Various different light guide plate molds that can be manufactured by the preferred method are shown in FIGS. 8, 9 and 10. As shown in FIG. 8, a light guide plate mold 100 includes a surface 103, and a plurality of recesses defining arcuate cross-sections and a plurality of recesses defining angular cross-sections formed at the surface 103. The recesses communicate with one another to define a plurality of substantially linear grooves 105. Some of the grooves 105 are continuous, and some are discontinuous. A light guide plate manufactured by using the light guide plate mold 100 has a corresponding pattern of grooves.
As shown in FIG. 9, a light guide plate mold 200 includes a surface 203, and a plurality of recesses defining arcuate cross-sections and a plurality of recesses defining angular cross-sections formed at the surface 203. The recesses communicate with one another to define a plurality of substantially curvilinear grooves 205, and a plurality of substantially linear grooves (not labeled). All of the grooves are continuous. A light guide plate manufactured by using the light guide plate mold 200 has a corresponding pattern of grooves.
As shown in FIG. 10, a light guide plate mold 300 includes a surface 303, and a plurality of recesses defining arcuate cross-sections and a plurality of recesses defining angular cross-sections formed at the surface 303. The recesses communicate with one another to define a plurality of substantially curvilinear grooves 305. All of the grooves are discontinuous. A light guide plate manufactured by using the light guide plate mold 300 has a corresponding pattern of grooves.
The light guide plate molds of the above-described embodiments can manufacture light guide plates with recesses that can adjust the direction and uniformity of light beams. Therefore, the manufactured light guide plates do not need to have any diffusion plates or prism sheets added thereto. That is, the light guide plates have simple structures. Furthermore, the recesses enable the light guide plates to achieve emission of light beams with improved uniformity and brightness. The light guide plates are advantageously applied in back light systems of liquid crystal display devices.
In addition, the preferred method for manufacturing the light guide plate mold is simple, and yields plural recesses with desired plural shapes and small sizes in the mold. The method has a relatively low cost, and can be executed with high speed and precision.
It is noted that, in addition to the various embodiments described above, the recesses defining arcuate cross-sections and recesses defining angular cross-sections can be configured to communicate with one another and cooperatively form any of various other desired patterns of grooves.
It is to be understood that the above-described embodiments are intended to illustrate rather than limit the invention. Variations may be made to the embodiments without departing from the spirit of the invention as claimed. The embodiments illustrate the scope of the invention but do not restrict the scope of the invention.

Claims

1. A light guide plate mold comprising:

a surface; and

a plurality of recesses defining arcuate cross-sections and a plurality of recesses defining angular cross-sections formed at the surface according to a predetermined pattern.

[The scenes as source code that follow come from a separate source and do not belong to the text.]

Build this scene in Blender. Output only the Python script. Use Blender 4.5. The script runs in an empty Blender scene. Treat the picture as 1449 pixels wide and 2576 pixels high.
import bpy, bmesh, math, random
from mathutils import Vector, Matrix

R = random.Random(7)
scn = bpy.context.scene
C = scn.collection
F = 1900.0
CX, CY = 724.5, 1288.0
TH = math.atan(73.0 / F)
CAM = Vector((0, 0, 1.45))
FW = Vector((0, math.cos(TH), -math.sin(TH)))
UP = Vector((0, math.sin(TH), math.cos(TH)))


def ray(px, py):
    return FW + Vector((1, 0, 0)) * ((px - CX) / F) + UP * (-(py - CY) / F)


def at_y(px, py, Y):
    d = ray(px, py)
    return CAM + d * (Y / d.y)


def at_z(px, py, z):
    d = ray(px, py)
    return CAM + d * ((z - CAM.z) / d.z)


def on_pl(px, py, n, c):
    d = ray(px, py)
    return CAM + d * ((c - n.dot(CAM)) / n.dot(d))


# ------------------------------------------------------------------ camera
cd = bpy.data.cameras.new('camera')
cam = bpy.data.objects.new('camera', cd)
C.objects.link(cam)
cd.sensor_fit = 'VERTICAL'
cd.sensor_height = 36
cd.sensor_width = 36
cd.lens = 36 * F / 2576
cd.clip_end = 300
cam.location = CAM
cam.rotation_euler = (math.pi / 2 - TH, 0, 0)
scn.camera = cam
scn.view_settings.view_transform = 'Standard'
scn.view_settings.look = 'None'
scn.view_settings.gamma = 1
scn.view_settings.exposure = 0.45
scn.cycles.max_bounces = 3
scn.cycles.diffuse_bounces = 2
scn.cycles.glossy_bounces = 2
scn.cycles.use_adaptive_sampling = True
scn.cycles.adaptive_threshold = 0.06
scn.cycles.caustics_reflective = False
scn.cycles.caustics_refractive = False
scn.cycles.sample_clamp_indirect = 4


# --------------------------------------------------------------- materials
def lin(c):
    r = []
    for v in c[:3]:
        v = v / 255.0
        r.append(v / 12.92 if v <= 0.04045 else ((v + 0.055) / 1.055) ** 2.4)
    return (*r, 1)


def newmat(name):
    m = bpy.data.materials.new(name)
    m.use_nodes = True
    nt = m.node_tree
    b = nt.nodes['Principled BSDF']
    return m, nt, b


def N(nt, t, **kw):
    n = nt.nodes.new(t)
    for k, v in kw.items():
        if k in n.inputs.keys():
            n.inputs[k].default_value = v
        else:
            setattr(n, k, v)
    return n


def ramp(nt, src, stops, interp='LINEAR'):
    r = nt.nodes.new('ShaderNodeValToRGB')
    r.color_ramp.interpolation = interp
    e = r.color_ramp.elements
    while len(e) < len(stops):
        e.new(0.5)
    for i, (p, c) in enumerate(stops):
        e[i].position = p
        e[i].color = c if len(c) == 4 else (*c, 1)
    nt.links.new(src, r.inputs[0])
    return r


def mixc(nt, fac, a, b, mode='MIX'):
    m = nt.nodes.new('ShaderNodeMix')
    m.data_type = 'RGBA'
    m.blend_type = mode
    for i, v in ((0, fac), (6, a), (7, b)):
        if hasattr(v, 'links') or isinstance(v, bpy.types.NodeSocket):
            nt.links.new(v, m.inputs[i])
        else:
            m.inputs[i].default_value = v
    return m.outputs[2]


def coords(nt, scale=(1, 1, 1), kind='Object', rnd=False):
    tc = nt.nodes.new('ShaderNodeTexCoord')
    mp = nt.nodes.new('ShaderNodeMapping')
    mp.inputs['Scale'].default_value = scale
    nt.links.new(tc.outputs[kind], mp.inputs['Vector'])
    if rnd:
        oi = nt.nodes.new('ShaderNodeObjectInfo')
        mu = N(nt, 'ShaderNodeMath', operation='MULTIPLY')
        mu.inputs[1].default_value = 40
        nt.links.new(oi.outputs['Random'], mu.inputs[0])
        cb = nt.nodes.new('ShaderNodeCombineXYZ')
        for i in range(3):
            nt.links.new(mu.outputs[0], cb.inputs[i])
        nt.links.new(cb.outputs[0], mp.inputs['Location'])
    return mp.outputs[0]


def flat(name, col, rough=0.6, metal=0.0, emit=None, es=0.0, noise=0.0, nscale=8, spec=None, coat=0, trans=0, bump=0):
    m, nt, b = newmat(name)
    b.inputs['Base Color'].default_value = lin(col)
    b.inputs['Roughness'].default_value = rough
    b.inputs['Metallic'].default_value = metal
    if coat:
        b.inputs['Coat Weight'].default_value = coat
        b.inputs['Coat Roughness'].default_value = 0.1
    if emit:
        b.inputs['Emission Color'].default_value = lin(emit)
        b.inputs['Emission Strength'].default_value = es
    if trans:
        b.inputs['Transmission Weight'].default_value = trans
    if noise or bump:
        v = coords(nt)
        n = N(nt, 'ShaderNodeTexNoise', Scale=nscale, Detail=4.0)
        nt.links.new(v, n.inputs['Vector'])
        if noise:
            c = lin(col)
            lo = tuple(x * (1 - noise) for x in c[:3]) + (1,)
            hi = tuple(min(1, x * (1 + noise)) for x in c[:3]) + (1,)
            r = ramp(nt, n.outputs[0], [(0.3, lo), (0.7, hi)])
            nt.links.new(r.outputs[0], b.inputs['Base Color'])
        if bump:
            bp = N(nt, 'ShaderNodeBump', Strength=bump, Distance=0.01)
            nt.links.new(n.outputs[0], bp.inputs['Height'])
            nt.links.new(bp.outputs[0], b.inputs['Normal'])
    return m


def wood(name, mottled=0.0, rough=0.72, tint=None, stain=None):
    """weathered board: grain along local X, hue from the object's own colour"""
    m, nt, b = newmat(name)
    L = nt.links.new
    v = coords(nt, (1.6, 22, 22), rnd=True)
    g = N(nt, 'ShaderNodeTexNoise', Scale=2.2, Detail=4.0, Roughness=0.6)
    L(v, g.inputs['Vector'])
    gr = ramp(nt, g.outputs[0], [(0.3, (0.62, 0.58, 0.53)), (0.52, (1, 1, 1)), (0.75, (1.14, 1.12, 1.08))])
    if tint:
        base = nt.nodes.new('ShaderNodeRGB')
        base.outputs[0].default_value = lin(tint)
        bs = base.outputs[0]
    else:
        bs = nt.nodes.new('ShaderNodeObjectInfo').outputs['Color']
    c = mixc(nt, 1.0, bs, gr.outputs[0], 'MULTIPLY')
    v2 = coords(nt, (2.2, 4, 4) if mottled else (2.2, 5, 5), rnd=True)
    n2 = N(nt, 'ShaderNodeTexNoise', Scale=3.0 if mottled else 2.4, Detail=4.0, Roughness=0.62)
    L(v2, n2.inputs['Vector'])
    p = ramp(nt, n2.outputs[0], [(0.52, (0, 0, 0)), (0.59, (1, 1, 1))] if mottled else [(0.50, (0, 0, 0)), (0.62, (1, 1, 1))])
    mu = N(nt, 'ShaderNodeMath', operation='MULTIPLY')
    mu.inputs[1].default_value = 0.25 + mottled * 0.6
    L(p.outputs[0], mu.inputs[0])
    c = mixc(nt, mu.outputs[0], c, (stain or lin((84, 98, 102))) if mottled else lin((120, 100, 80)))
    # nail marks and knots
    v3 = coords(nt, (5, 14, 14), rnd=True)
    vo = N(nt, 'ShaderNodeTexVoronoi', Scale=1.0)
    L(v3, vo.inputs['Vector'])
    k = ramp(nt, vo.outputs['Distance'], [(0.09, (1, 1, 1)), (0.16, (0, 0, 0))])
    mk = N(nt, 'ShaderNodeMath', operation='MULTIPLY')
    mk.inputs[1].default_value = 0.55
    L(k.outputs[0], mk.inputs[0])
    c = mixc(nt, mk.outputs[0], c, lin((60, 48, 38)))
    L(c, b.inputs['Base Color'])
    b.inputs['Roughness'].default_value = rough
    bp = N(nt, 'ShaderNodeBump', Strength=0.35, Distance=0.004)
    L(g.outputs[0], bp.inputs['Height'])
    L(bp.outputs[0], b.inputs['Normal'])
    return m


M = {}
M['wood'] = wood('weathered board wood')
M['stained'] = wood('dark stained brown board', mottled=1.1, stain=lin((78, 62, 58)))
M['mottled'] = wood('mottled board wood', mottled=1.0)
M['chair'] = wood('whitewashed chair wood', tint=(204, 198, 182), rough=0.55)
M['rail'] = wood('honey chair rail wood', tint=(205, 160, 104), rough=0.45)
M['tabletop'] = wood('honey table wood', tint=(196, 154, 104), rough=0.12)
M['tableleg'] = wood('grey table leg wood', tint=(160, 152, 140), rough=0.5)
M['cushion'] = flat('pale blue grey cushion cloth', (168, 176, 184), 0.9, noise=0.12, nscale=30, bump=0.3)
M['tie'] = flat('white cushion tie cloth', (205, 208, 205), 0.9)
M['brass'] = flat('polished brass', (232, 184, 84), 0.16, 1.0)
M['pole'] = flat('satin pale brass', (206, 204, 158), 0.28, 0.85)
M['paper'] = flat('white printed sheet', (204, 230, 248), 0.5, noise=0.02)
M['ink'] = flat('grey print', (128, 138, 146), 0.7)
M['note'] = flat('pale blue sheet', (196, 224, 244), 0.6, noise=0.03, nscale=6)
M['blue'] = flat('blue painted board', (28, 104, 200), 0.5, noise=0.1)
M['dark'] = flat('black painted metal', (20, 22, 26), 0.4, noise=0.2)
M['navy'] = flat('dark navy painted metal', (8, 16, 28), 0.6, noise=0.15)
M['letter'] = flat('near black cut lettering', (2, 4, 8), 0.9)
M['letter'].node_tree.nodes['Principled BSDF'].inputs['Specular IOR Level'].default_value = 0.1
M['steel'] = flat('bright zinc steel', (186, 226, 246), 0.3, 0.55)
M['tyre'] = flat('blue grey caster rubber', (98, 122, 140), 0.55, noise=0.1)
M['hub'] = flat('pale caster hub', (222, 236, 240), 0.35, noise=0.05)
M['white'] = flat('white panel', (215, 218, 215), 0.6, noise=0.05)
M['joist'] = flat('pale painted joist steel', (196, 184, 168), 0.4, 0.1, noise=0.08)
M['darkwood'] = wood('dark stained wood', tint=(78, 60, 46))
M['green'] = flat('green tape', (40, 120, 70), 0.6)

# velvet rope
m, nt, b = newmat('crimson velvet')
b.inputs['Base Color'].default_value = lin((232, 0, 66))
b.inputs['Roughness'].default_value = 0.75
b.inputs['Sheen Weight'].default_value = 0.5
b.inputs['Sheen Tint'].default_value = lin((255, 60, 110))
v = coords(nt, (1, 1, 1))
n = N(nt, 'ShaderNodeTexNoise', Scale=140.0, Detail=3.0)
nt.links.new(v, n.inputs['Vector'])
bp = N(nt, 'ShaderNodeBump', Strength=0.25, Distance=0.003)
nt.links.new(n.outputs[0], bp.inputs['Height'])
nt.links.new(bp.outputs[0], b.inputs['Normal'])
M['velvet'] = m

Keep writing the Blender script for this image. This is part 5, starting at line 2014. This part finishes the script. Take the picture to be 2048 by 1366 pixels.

2. The light guide plate mold as claimed in claim 1, wherein the arcuate cross-sections are selected from the group consisting of semicircular cross-sections, elliptical cross-sections, and bowl-shaped cross-sections.

3. The light guide plate mold as claimed in claim 1, wherein the angular cross-sections are selected from the group consisting of V-shaped cross-sections and generally rectangular cross-sections.

4. The light guide plate mold as claimed in claim 1, wherein at least two of the recesses communicate with each other to cooperatively form at least one linear groove.

5. The light guide plate mold as claimed in claim 1, wherein at least two of the recesses communicate with each other to cooperatively form at least one curvilinear groove.

6. A method for manufacturing a light guide plate mold, the method comprising the steps of:

(a) providing an imprinter having a plurality of press heads with a plurality of shapes;

(b) providing a light guide plate mold preform;

(c) driving the imprinter with a first press head and forming one or more first recesses with a first shape in a first predetermined area of the light guide plate mold preform; and

(d) driving the imprinter with another press head and forming one or more other recesses with another shape in another predetermined area of the light guide plate mold preform.

7. The method as claimed in claim 6, further comprising repeating step (d) a desired number of times.

8. The method as claimed in claim 6, wherein forms of the press heads are selected from the group consisting of tapered forms, hemispherical forms, rounded forms, and columnar forms.

9. The method as claimed in claim 6, wherein in step (c) a linear motor or piezoelectric material is used for driving the imprinter.

10. The method as claimed in claim 6, wherein an electronic controlling device is used with the imprinter for controlling a selection of each press head, a direction and depth of impression, and a pitch or distance between successive impressions using the same press head.

11. The method as claimed in claim 6, wherein a guiding pattern is preformed on the surface of the light guide plate mold perform before step (c), and the recesses are formed according to the guiding pattern.

12. A method for manufacturing a mold with micro-structures formed thereon, the method comprising the steps of:

preparing at least two groups of press heads shaped differently from each other and corresponding to said micro-structures;

preparing a preform to be manufactured as said mold;

imprinting a first portion of said micro-structures onto said preform by means of a first group of said at least two groups of press heads; and

repeating said imprinting step to form a second portion of said micro-structures onto said preform by means of a second group of said at least two groups of press heads so as to complete said mold with said micro-structure.

13. The method as claimed in claim 12, wherein at least one group of said first and second groups of press heads is formed with an imprinter so as to implement said imprinting step by driving of said imprinter.